AsEc T(s,c) "All students have taken a course"
EcAs T(s,c) "There is a course that all students must take"
Q: What about using a predicate function with three variables?
It will work for some statements:
F (s, c, d): "s has taken course c offered by department d"
Es Ad Ec F (s,c,d): "There is a student who has taken a course from
every department."
But the problem is still how to limit courses to a particular department.
This won't work:
Es Ac Ed F(s, c, d) "There is a student who has taken all courses from
whatever department has offered them."
This won't work either:
Es Ed Ac F(s, c, d) "There is a student who has taken all courses, and
those courses were offered by one department."

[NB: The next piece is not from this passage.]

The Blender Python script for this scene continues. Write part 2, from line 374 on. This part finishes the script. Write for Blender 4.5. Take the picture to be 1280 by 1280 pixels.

Conclusion: Three variables won't work for the original problem.
AIRLINE PROBLEM
Universes of discourse.
P: all passengers at LAX
F: all flights at LAX
A: all airlines at LAX
Let 'p', 'f', and 'a' denote a passenger from P, a flight from F
and an airline from A, respectively.
Predicate functions.
T(p,f): passenger 'p' takes flight 'f'
O(a,f): airline 'a' offers flight 'f'
PROBLEM 1.
∃p∃a∀f(O(a,f) -> T(p,f))
"Some passenger has taken all flights offered by some airline."
PROBLEM 2.
∃p∀a∃f (O(a,f) ^ T(p,f))
"Some passenger has taken some flight on all airlines."
Why is the following statement not correct for this problem?
∃p∃f∀a (O(a,f) ^ T(p,f))
In English this means "Some flight is offered by all airlines and some
passenger takes it." Obviously, not the same thing.
PROBLEM 3.
∃a∃f∀p (O(a,f) ^ T(p,f))
"Some airline offers some flight that all passengers have taken."
PROBLEM 4.
∀p∀a∃f (O(a,f) ^ T(p,f))
"All passengers have taken some flight on all airlines."
In this problem not all arrangements make sense; e.g.:
∃p∀a∃f (T(p,f) -> O(a,f))
"If some passenger takes a flight then all airlines offer that flight."